Why is GDP used as a measure of economic performance?
It gives information about the size of the economy and how an economy is performing. The growth rate of real GDP is often used as an indicator of the general health of the economy
Explain why GDP is used a comparison of rates of growth between countries over time.
Comparing growth rates between countries helps assess relative economic performance.
It can reveal disparities in development and highlight factors contributing to growth.
Highlight any limitations in using GDP as an international comparison of living standards.
Countries may have the same GDP but different living standards due to:
1- Difference in population: it is necessary to calculate GDP per capita
2- Differences in rates of inflation: real GDP must be compared.
3- Differences in income distribution
4- Differences in exchange rates
5- Methods of calculation and reliability of data may differ.
6- Type of spending by government.
What is Gross National Happiness (GNH)?
Gross National Happiness (GNH) is a unique development philosophy and measurement framework that originated in Bhutan, Instead of focusing solely on economic indicators like Gross Domestic Product (GDP), Bhutan’s approach to development centres on the well-being and happiness of its citizens.
What is UK national well-being?
The UK government undertakes regular surveys of personal wellbeing that makes estimates of overall satisfaction with life. These surveys measure emotions, such as happiness and anxiety. These measures are strongly related to other important aspects of quality of life, relationships and employment. These surveys provide an attempt to measure subjective happiness.
What is the relationship between income and subjective happiness?
There is a positive relationship between income and happiness up to a certain level of income.
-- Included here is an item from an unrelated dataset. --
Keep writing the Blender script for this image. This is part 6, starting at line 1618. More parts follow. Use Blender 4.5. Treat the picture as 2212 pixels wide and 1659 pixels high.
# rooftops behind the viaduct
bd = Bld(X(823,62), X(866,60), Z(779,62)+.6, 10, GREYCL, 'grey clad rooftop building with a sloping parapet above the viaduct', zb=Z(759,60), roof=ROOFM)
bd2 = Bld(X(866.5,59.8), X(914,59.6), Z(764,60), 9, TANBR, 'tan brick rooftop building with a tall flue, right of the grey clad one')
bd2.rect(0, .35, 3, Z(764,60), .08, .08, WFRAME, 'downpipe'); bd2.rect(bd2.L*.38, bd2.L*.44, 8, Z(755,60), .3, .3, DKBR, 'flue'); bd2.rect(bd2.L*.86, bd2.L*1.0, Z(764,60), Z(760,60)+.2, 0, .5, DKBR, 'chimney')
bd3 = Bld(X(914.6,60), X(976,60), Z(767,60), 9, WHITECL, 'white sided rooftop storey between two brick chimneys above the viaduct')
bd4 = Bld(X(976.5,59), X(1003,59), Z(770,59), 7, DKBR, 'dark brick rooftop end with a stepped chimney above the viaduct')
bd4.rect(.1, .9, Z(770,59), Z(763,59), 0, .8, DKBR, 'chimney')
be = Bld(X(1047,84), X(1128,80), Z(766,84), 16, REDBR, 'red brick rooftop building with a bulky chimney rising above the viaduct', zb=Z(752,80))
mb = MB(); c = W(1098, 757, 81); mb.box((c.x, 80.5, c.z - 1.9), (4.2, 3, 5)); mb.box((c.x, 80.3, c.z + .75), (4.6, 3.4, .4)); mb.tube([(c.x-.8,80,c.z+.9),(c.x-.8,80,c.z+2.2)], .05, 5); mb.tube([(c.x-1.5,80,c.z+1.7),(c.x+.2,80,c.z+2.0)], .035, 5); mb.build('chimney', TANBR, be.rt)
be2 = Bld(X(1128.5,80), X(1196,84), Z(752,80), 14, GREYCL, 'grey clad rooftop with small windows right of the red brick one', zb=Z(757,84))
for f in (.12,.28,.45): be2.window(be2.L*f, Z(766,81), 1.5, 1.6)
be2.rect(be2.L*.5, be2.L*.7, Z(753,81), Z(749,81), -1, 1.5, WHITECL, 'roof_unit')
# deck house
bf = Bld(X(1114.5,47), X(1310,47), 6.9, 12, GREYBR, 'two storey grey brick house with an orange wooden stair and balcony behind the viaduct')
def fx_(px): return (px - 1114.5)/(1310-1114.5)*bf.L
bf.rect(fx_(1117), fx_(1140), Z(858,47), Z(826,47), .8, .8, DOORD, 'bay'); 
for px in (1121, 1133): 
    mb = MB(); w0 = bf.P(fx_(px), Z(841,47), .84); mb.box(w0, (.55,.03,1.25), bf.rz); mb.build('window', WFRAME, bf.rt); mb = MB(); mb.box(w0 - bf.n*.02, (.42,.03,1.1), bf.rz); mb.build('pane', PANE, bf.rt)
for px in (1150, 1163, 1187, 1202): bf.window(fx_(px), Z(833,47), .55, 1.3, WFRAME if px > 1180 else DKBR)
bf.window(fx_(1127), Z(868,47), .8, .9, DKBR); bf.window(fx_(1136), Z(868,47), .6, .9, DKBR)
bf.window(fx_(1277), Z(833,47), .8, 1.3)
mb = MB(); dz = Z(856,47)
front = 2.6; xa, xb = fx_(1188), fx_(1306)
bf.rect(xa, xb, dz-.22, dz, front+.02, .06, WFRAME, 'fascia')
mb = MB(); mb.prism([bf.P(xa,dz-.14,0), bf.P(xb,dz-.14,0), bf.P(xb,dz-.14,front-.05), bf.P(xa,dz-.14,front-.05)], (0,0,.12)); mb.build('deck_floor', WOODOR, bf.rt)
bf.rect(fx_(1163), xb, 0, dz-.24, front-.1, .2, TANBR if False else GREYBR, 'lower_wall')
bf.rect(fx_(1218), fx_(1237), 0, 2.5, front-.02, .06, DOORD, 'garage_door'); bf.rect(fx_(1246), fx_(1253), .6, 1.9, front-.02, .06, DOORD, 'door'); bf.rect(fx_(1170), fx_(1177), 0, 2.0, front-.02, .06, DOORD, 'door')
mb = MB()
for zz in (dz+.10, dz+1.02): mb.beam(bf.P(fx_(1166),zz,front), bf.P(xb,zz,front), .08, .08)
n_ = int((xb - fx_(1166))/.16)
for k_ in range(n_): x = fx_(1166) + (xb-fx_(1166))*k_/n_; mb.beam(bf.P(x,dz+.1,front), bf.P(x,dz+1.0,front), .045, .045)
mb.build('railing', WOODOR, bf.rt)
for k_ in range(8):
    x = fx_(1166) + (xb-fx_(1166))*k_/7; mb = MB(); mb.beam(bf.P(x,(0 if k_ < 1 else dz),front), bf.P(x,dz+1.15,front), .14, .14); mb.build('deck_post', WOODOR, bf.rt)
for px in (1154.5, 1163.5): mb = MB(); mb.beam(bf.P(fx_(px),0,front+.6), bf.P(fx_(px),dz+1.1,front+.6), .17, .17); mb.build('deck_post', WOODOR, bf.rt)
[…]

Once income goes beyond that level, marginal gains in happiness fall. This is known as they Easterlin paradox.
What would the government focus on with a policy implication of the Easterlin Paradox?
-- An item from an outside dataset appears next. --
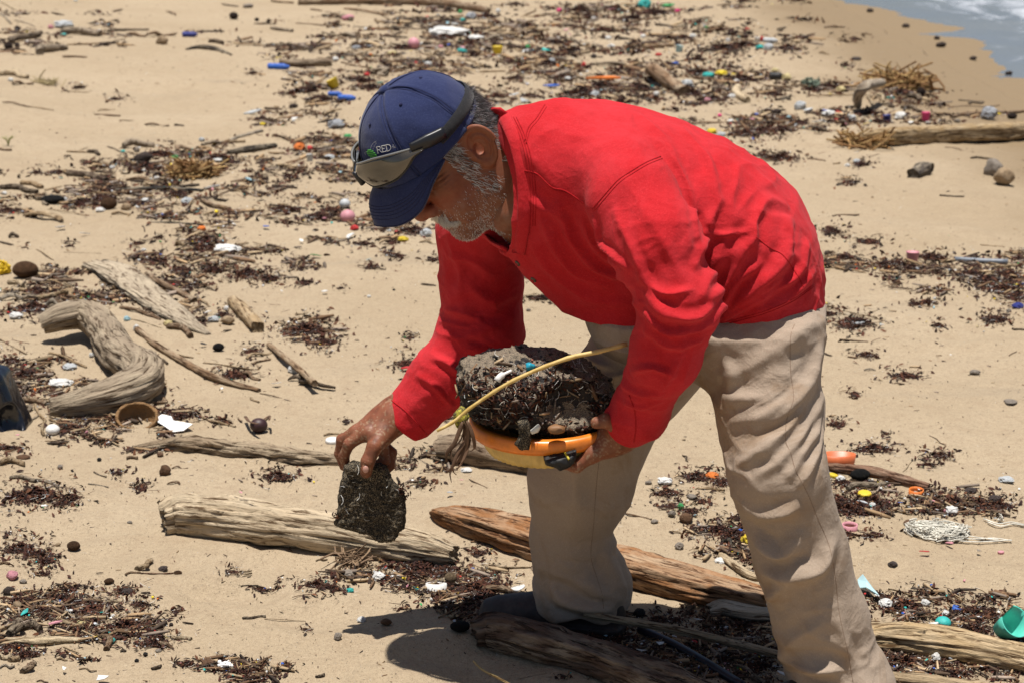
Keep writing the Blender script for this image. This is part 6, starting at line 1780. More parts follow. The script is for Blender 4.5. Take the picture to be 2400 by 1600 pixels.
ITEMS = [
(0, 0, 2.94, """stone 120 200 40 36 d|nut 60 325 70 55 d|stone 120 320 36 50 d|bottle 1310 243 105 42 N 0|stone 1120 287 85 60 t|nut 1610 115 66 56 d|nut 1770 138 34 28 d|bottle 1922 465 160 46 B -.25|cup 2312 585 85 62 Y|bottle 2310 652 100 36 B -.1|crumple 2312 412 40 30 W|stone 75 553 42 24 W
stone 945 1038 44 40 s|stone 985 1097 115 75 d|crumple 845 1045 36 16 T|crumple 1205 1088 50 28 G|crumple 2065 1020 76 55 O|ball 2135 1025 40 36 R|shard 2000 1070 50 30 P|cup 2140 1092 46 60 c|crumple 775 1155 36 20 W|shard 1460 1295 150 36 W|shard 1725 1248 130 34 l|nut 365 1378 160 62 k 0|nut 750 1412 115 95 n|stone 870 1432 70 50 t|crumple 690 1450 56 30 W|crumple 1000 1385 50 30 W|crumple 1290 1390 80 45 c
crumple 1080 1236 40 30 W|shard 490 1425 70 30 c|shard 2030 822 66 30 W|stone 2025 732 66 28 d|crumple 2315 865 110 60 g|shard 910 893 30 14 l|crumple 1810 857 40 18 Y|shard 1750 785 160 20 c|nut 1440 960 10 10 d|crumple 990 1180 30 20 W|crumple 350 190 36 30 P|crumple 440 175 130 50 c|crumple 430 240 60 14 T|crumple 1390 965 40 26 c|crumple 2270 1085 70 28 c|crumple 1500 1105 60 20 W|crumple 30 1335 36 24 W|crumple 520 5 30 16 W|stone 1710 45 70 30 s|crumple 450 1380 30 40 W"""),
(800, 0, 2.94, """crumple 740 225 250 62 W 0|ball 500 310 82 96 P|crumple 820 85 30 26 G|cap 780 168 46 26 W|crumple 895 115 74 46 g|crumple 835 140 34 22 T|crumple 925 260 110 26 W|cup 1075 352 76 60 Y 0 0|crumple 1285 325 36 26 G|crumple 1285 354 36 24 W|shard 1410 355 115 24 T|crumple 830 355 66 34 T|cap 838 332 40 18 P|stone 595 442 54 30 W|crumple 515 438 26 22 R|crumple 175 517 40 26 R|shard 265 578 90 26 T|bottle 40 680 130 46 B -.3|crumple 45 937 56 20 G
crumple 2090 35 90 66 T|shard 2250 42 140 32 G|crumple 1500 75 36 26 M|shard 1865 72 76 16 P|crumple 2315 78 36 26 M|shard 1830 558 280 16 O|shard 1455 602 140 22 B|cup 2322 342 54 50 l|crumple 2185 378 46 18 R|crumple 1840 265 40 24 W|shard 1210 725 62 28 W|shard 1280 578 50 30 W|ball 25 1412 76 70 c|ball 45 1500 105 92 P|stone 45 128 80 42 P|shard 190 322 110 30 g|crumple 105 330 60 26 g|crumple 1670 450 30 36 R|crumple 1740 392 40 30 d|crumple 913 468 40 20 d
shard 970 348 50 16 W|crumple 685 325 36 22 P|crumple 350 370 60 26 y|crumple 200 378 24 16 O|shard 1920 380 50 14 R|crumple 1560 545 40 24 W|crumple 1750 650 60 34 c|crumple 2170 650 36 28 W|shard 1250 700 110 30 c|shard 1190 660 90 16 c|crumple 590 120 30 16 R|crumple 1740 130 30 22 W|crumple 1080 80 30 30 W|crumple 2080 255 36 26 W|shard 1550 210 60 22 P|crumple 2300 440 50 20 B|crumple 1450 425 46 36 c|crumple 1820 350 46 30 n|crumple 1860 320 50 22 W"""),
(1600, 0, 2.94, """bottle 605 285 100 40 c -.4|crumple 545 272 28 42 R|cup 512 278 42 40 W|crumple 530 328 54 26 T|crumple 590 332 62 50 c|nut 850 260 44 22 d|crumple 175 525 80 40 T|crumple 265 507 80 34 Y|crumple 350 517 34 18 Y|shard 580 535 36 60 B|bottle 645 532 95 60 k 0|crumple 635 490 46 30 y|crumple 715 540 60 50 y|crumple 30 580 80 46 c|shard 307 627 76 18 W|crumple 810 738 80 60 c|cup 872 768 66 34 c|crumple 1010 785 90 36 W|shard 985 772 80 16 B|crumple 1068 778 30 22 R|crumple 1090 783 26 16 O
shard 1015 655 76 22 Y|cup 1412 820 60 54 N|crumple 1500 805 70 50 W|shard 1570 848 60 28 W|shard 930 845 115 34 W|crumple 1160 812 66 30 c|shard 1690 853 70 14 W|shard 1265 862 66 20 Y|shard 1290 842 40 16 T|nut 2270 805 74 46 d|stone 1890 836 44 28 s|ball 255 798 30 26 M|cap 330 830 38 30 W|cap 400 827 34 28 N|cap 450 827 40 24 W|crumple 325 857 26 16 R|crumple 200 910 66 36 Y|crumple 265 932 60 34 c|crumple 1060 830 40 18 R|crumple 510 790 36 16 B|crumple 732 810 30 20 l
stone 2140 1172 130 120 s|stone 2215 1235 145 130 t|crumple 312 280 30 24 W|crumple 70 250 46 26 W|crumple 445 200 30 12 R|crumple 1195 408 66 22 d|crumple 1135 1142 36 20 W|crumple 1200 1112 50 24 c|crumple 480 830 40 24 P|crumple 370 565 36 26 W|stone 650 770 70 30 d|crumple 340 665 50 26 W|crumple 170 690 46 24 P|stone 60 70 50 20 d|crumple 1495 562 26 20 T|crumple 1090 620 60 36 y|nut 1640 640 60 80 d"""),
(0, 530, 2.94, """nut 175 312 180 130 n 0|nut 727 252 74 40 k 0|nut 1505 838 80 62 k|shard 1400 828 74 20 k|shard 1430 606 70 24 W|crumple 1470 645 76 36 c|stone 1572 656 100 62 t|crumple 1160 672 62 36 y|crumple 415 1080 150 46 W -.3|ball 365 1407 98 78 W|crumple 1565 160 170 52 W|shard 2080 112 70 30 W|shard 2180 215 90 18 G|crumple 1390 20 58 32 O|shard 1830 17 80 18 B|shard 415 25 110 14 W|shard 580 62 90 26 W|crumple 875 642 40 36 l|crumple 940 706 40 46 W
cap 2290 1472 92 62 W 0 .1|crumple 2330 1520 40 24 W|crumple 2020 990 70 50 W|shard 1690 860 46 30 W|crumple 480 970 90 40 c|crumple 790 1282 80 30 W|shard 120 1450 50 36 P|nut 1010 510 36 22 k|nut 1130 552 60 24 d|crumple 110 620 90 40 W|crumple 295 585 30 24 W|crumple 630 890 30 36 W|crumple 1560 570 30 36 W|shard 1900 1100 90 26 W|crumple 990 165 34 16 W|shard 2230 465 70 24 W|shard 1940 460 40 24 W|crumple 920 1150 80 30 c|shard 1530 1135 40 14 W|shard 730 318 44 20 c"""),
(0, 1060, 2.904, """stone 1127 127 80 72 n|stone 675 48 30 26 k|stone 885 475 40 18 s|nut 503 640 90 78 n|stone 85 838 88 56 P|stone 160 878 58 28 s|nut 742 877 70 46 n|crumple 760 1280 54 30 T|shard 380 1180 175 46 P|shard 168 1113 95 36 T|shard 407 1030 36 22 B|stone 120 1045 66 56 t|stone 60 945 80 60 d|crumple 555 1163 70 34 y|stone 990 1372 38 24 k|stone 930 1415 30 26 k|crumple 1420 1432 100 44 n|crumple 2300 1255 50 50 s|shard 1640 290 40 24 P|shard 300 380 60 30 W|stone 155 30 90 26 n|shard 930 1160 30 24 W|crumple 870 945 76 36 d|stone 1165 1170 30 24 d
nut 1210 818 60 30 n|crumple 770 1110 30 20 W|stone 395 628 36 26 t|crumple 410 100 36 30 s|crumple 1110 790 60 30 d|shard 700 1560 120 20 W|shard 440 1500 60 14 W|crumple 1080 1345 44 16 s|crumple 1090 15 40 30 n|stone 1985 905 10 10 d"""),
(800, 530, 2.94, """shard 460 990 145 34 R|crumple 585 55 76 56 c|crumple 425 93 66 34 Y|crumple 90 15 56 30 R|shard 60 80 130 26 W|shard 380 48 50 20 R|shard 190 245 56 12 l|crumple 190 485 26 16 W|stone 2190 1390 60 30 d|stone 1290 580 34 20 s|stone 447 728 20 14 k|stone 362 440 20 14 k"""),
(800, 1060, 2.904, """nut 808 1186 140 84 k 0|crumple 255 845 80 56 W|ring 645 915 145 60 W|shard 1200 940 150 44 W|crumple 138 1137 60 36 W|stone 308 1156 80 48 n|nut 742 858 84 90 t|shard 2035 1362 96 60 W|shard 2170 1312 80 56 W|shard 1797 1263 44 40 l|stone 2025 1092 84 60 k|crumple 2200 195 96 46 W|stone 2090 205 46 26 s|shard 1968 360 44 22 W|stone 2250 420 56 44 s|crumple 2300 640 60 50 s|crumple 1180 930 10 10 W|shard 820 205 40 24 P|crumple 850 120 76 26 W|shard 740 290 80 30 c|crumple 60 938 50 30 T|crumple 50 825 100 46 s
stone 1020 1140 60 40 n|shard 2270 1270 70 50 c|crumple 2310 370 40 60 G|stone 2130 470 46 26 s"""),
(1600, 530, 2.94, """cup 1582 222 92 92 P 0 0|crumple 2310 552 80 36 N|stone 2015 1008 76 36 s|shard 1835 80 26 14 G|shard 1370 695 66 24 W|shard 1845 902 24 12 W|crumple 1210 670 90 24 c|stone 2245 585 36 26 s|stone 1635 1370 10 10 s|shard 2300 418 30 16 Y|shard 2190 395 40 20 W|shard 2170 465 60 16 W|stone 2260 1210 90 26 s|crumple 990 190 30 30 d|shard 1320 1045 26 14 W"""),
(1600, 1060, 2.904, """cap 1237 276 90 62 Y 0 .12|ring 1588 262 100 50 O 0 .1|shard 1480 352 50 44 B|crumple 1830 397 80 56 W|cap 1022 157 64 26 Y|crumple 200 157 90 36 O|crumple 1075 177 56 34 W|shard 1220 348 90 46 c|crumple 1290 360 46 34 W|ring 1137 498 106 62 P 0 .05|shard 1645 675 105 96 R|shard 1810 633 86 36 P|cap 2166 677 42 22 P|ball 1770 1163 110 88 T|shard 1678 1197 165 50 W|ring 1865 1053 70 50 B|stone 1840 1290 120 50 k|crumple 440 602 86 76 Y|crumple 1380 1025 90 50 W|shard 1240 980 40 30 R|crumple 1785 1098 60 40 W|shard 2010 1140 40 24 W
crumple 2200 185 100 34 c|nut 1208 155 136 88 k|crumple 390 530 36 18 B|shard 370 810 44 20 G|shard 560 1390 90 50 W|shard 690 1530 120 50 W|shard 100 1155 70 36 W|crumple 1650 1025 60 46 W|shard 1710 1492 30 24 B|crumple 1320 1320 70 50 W|shard 1440 1350 70 30 y|crumple 1110 130 24 20 d|crumple 1960 260 80 36 d|crumple 2120 315 80 40 d|crumple 1430 760 60 30 d|shard 2010 690 60 20 s|crumple 1540 480 70 40 n|crumple 270 735 100 30 W|stone 60 300 70 30 s|crumple 1720 1400 60 60 W|crumple 80 1290 40 26 R|stone 20 450 90 70 n"""),
]
for ox, oy, f_, txt in ITEMS:
    for ent in txt.replace("\n", "|").split("|"):
        q = ent.split()
        if float(q[3]) <= 12: continue
        item(q[0], ox + float(q[1]) / f_, oy + float(q[2]) / f_, float(q[3]) / f_, float(q[4]) / f_, q[5], float(q[6]) if len(q) > 6 else None, float(q[7]) if len(q) > 7 else None)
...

Focus on other objectives such as income equality and a clean environment. As well as economic growth.
What is the definition of inflation?
Inflation is the sustained rise in the general price level.
What is the definition of deflation?
Deflation is the sustained fall in the general price level. When inflation goes below 0
What is the definition of disinflation?
Disinflation is the fall in the rate at which the general price level is rising. For example inflation may fall from 3% to 2%.